Jeremy Nicholas on the ‘Lost Romantics,’ composers lauded in their era and after who are now footnotes: Spohr, Meyerbeer, perhaps even my beloved CPE Bach. This ‘falling out of the canon’ is more common than one would think in all realms of endeavor: John Sutherland has a recent wonderful Sir Walter Scott piece in TLS. The first superstar best seller, now largely forgotten except for the odd legacy of a “Waverly” Street or Avenue in thousands of U.S. cities. Nicholas makes the case for Ludwig Sphor (could it be the unfortunate name that did him in for posterity?).

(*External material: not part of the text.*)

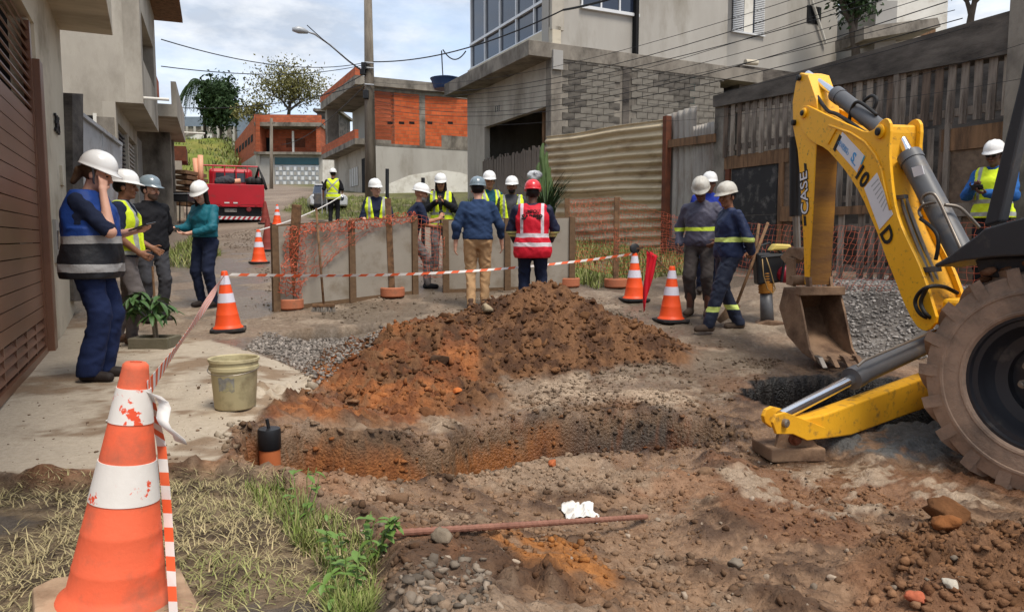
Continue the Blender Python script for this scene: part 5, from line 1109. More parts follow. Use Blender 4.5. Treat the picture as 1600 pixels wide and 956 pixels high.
    fs = random.random() * 50
    # ---- clothes
    cv = vox * 1.15
    if pants:
        P = []
        for s in (1, -1): P += [('c', hip[s], kn[s], .098 * (.5 + fat * .5), .072 + flare * .3, .03), ('c', kn[s], fo[s] + V3(0, -.012, -.01 if not boots else boots), .07 + flare * .3, .052 + flare, .02)]
        P += [('c', V3(-.058, 0, .95 + dz), V3(.058, 0, .95 + dz), .115 * fat, .115 * fat, .04), ('c', V3(-.04, .0, 1.02 + dz), V3(.04, .0, 1.02 + dz), .112 * fat, .112 * fat, .03)]
        mk('trousers', P, pants, cv, fold=.012, fseed=fs, clip=lambda X, Y, Z: np.maximum(Z - (1.05 + dz), .045 - Z))
    if shoe:
        for s in (1, -1):
            F_ = [('c', fo[s] + V3(0, -.045, -.042), fo[s] + V3(.018 * s, .14, -.05), .046, .038, .02), ('c', fo[s] + V3(0, -.02, -.01), fo[s] + V3(0, -.02, .03 + boots), .046, .05 + boots * .05, .02), ('c', fo[s] + V3(.0, .03, -.035), fo[s] + V3(.014 * s, .13, -.055), .045, .036, .02)]
            mk('shoe', F_, shoe, cv, clip=lambda X, Y, Z: .003 - Z)
    if shirt:
        T = [('c', V3(-.06, 0, .97 + dz), V3(.06, 0, .97 + dz), .122 * fat, .122 * fat, .05), ('c', V3(0, .01, 1.0 + dz), ch, .13 * fat, .138 * (.7 + .3 * fat), .05), ('c', ch - V3(.075, 0, 0), ch + V3(.075, 0, 0), .124, .124, .04), ('c', nb - V3(.1, .005, .07), nb + V3(.1, -.005, -.07), .080, .080, .04)] + [('c', ch + V3(s * .085, 0, .05), V3(s * .075, .0, .95 + dz), .108 * (.6 + .4 * fat), .115 * fat, .05) for s in (1, -1)]
        if female: T += [('e', ch + V3(s * .07, .085, -.01), (.065, .06, .065), None, .04) for s in (1, -1)]
        for s in (1, -1):
            T += [('c', shd_[s], shd_[s] + (el[s] - shd_[s]) * min(1, sleeve * 2), .064, .060, .03)]
            if sleeve > .5: T += [('c', el[s], el[s] + (wr[s] - el[s]) * min(1, (sleeve - .5) * 2), .058, .044, .03)]
        if collar: T += [('c', nb + V3(-.03, .0, -.02), nb + V3(.03, .0, .0), .062, .06, .02)]
        hem = shirt_hem + dz
        mk('shirt', T, shirt, cv, fold=.012, fseed=fs + 5, clip=lambda X, Y, Z: np.maximum(hem - Z, np.minimum(Z - (1.50 + dz), 1)) if True else 0)
    if vest:
        Vp = [('c', V3(-.07, 0, .93 + dz), V3(.07, 0, .93 + dz), .145 * fat, .145 * fat, .06), ('c', V3(-.03, .01, 1.0 + dz), ch - V3(.03, 0, 0), .15 * fat, .155 * (.6 + .4 * fat), .05), ('c', V3(.03, .01, 1.0 + dz), ch + V3(.03, 0, 0), .15 * fat, .155 * (.6 + .4 * fat), .05), ('c', ch - V3(.085, 0, -.02), ch + V3(.085, 0, .02), .137, .137, .04), ('c', nb - V3(.105, .005, .06), nb + V3(.105, -.005, -.06), .092, .092, .04)]
        if female: Vp += [('e', ch + V3(s * .07, .095, -.01), (.07, .062, .07), None, .04) for s in (1, -1)]
        Vp += [('c', V3(-.07, .0, .86 + dz), V3(.07, .0, .86 + dz), .148 * fat, .148 * fat, .05)]
        def vc(X, Y, Z):
            q = np.maximum(vhem + dz - Z, np.abs(X - lx * np.clip((Z - .9) / .5, 0, 1)) - np.where(Z > 1.2 + dz, .205 * wide, .30 * fat)); q = np.maximum(q, Z - (1.495 + dz))
            nk = .085 - np.hypot(X - nb[0], (Y - nb[1]) * .9); q = np.maximum(q, np.where(Z > 1.44 + dz, nk, -1))
            if vopen > 0: vv = (vopen + np.clip((Z - 1.05 - dz) * .16, 0, .07)) - np.abs(X - lx * np.clip((Z - .9) / .5, 0, 1)); q = np.maximum(q, np.where(Y > ly * .7, vv, -1))
            return q
        mk('vest', Vp, vest, cv, fold=.010, fseed=fs + 9, clip=vc, infl=.008 + max(0, fat - 1) * .055)
    # ---- head gear, hair, face
    HM = Matrix(HR.tolist()).to_4x4(); HM.translation = Vector(hc_)
    def hput(name, me, off=(0, 0, 0)): ob = bpy.data.objects.new(name, me); C.objects.link(ob); ob.parent = o; ob.matrix_basis = HM @ Matrix.Translation(off); return ob
    if hair:
        Hh = [('e', hm(0, -.02, .03), (.086, .102, .09), HR, .02)]
        if hairlen:
            Hh += [('c', hm(s * .07, -.02, .0), hm(s * .085, .02, -hairlen), .035, .03, .03) for s in (1, -1)] + [('c', hm(0, -.08, 0), hm(0, -.095, -hairlen), .06, .05, .04)] if hairlen > 0 else [('c', hm(0, -.09, .02), hm(0, -.13, .0), .045, .035, .02), ('c', hm(0, -.13, .0), hm(0, -.16, hairlen), .034, .022, .02)]
        HRi = HR.T
        def hcl(X, Y, Z): q = np.stack([X - hc_[0], Y - hc_[1], Z - hc_[2]], -1) @ HR; return np.maximum(np.minimum(q[..., 1] - (.018 if not (hairlen and hairlen > 0) else .030), 1), np.where(q[..., 2] > -.03, -1, -1) if (hairlen) else -.045 - q[..., 2])
        mk('hair', Hh, hair, min(vox, .01), clip=hcl, fold=.004, fseed=fs)
    if beard:
        def bcl(X, Y, Z): q = np.stack([X - hc_[0], Y - hc_[1], Z - hc_[2]], -1) @ HR; return np.maximum(q[..., 2] + .028 - np.clip(np.abs(q[..., 0]) - .035, 0, .05) * 1.2, .0 - q[..., 1])
        mk('beard', [('e', hm(0, .028, -.055), (.063, .072, .064), HR, .02), ('e', hm(0, .066, -.09), (.034, .032, .03), HR, .02)], beard, min(vox, .01), clip=bcl)
    if d < 16:
        em = MB()
        for s in (1, -1): hput('eye', MB().lathe([(.002, -.006), (.010, -.003), (.0115, 0), (.010, .003), (.002, .006)], (s * .033, .0865, .012), 10, (0, .2, 1)).mesh('eye', m_eye, True))
    if d < 14 and head is not None:
        for s in (1, -1): hput('eyebrow', MB().tube([(s * .052, .078, .030), (s * .034, .094, .036), (s * .016, .097, .032)], .0045, 5).mesh('eyebrow', hair if hair else haird2))
        hput('mouth', MB().tube([(-.024, .094, -.052), (-.01, .1015, -.054), (.01, .1015, -.054), (.024, .094, -.052)], .0042, 5).mesh('mouth', m_lip, True))
    if glasses:
        g = MB()
        for s in (1, -1): g.tube([(s * .033 + .022 * math.cos(a), .104, .010 + .018 * math.sin(a)) for a in [2 * math.pi * k / 12 for k in range(13)]], .0025, 6); g.tube([(s * .055, .10, .014), (s * .08, .0, .014)], .0025, 6)
        if glasses == 'dark':
            for s in (1, -1): g.lathe([(.02, -.002), (.02, .002)], (s * .033, .104, .010), 12, (0, 1, 0))
        hput('glasses', g.mesh('glasses', m_phone))
    if helm:
        me = helmet_mesh(helm, helm.name); ho_2 = hput('helmet', me, (0, -.006, .064)); ho_2.matrix_basis = ho_2.matrix_basis @ Matrix.Rotation(rad(-4), 4, 'X')
        if strap:
            st = MB()
            for s in (1, -1): st.tube([(s * .098, .0, .0), (s * .088, .015, -.05), (s * .066, .03, -.12), (0, .05, -.155)], .008, 6)
            so2 = bpy.data.objects.new('chin_strap', st.mesh('chin_strap', m_strap, True)); C.objects.link(so2); so2.parent = ho_2
    o['_'] = 0; del o['_']
    P_ = dict(root=o, wr=wr, hm=hm, HM=HM, S=S, nb=nb, ch=ch)
    return P_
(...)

Calls his clarinet concerti delightful, a judgement that Naxos Music Library confirms.

The Lost Romantics
In his opening number, the eponymous Mikado in Gilbert & Sullivan’s operetta sings of the music-hall singer who attends a series of ‘masses and fugues and ’ops / By Bach, interwoven / With Spohr and Beethoven, / At classical Monday Pops.’ Yes, Ludwig (or Louis as he called himself in his autobiography) Spohr was a familiar enough name to be cited alongside Beethoven and Bach. True, Gilbert needed a composer with a single-syllable name to fit his verse scansion, but neither Gluck, Grieg, Liszt, Raff nor even Johann Strauss conveyed the desired effect quite as effectively as Spohr. Spohr was simply part of the canon in those days.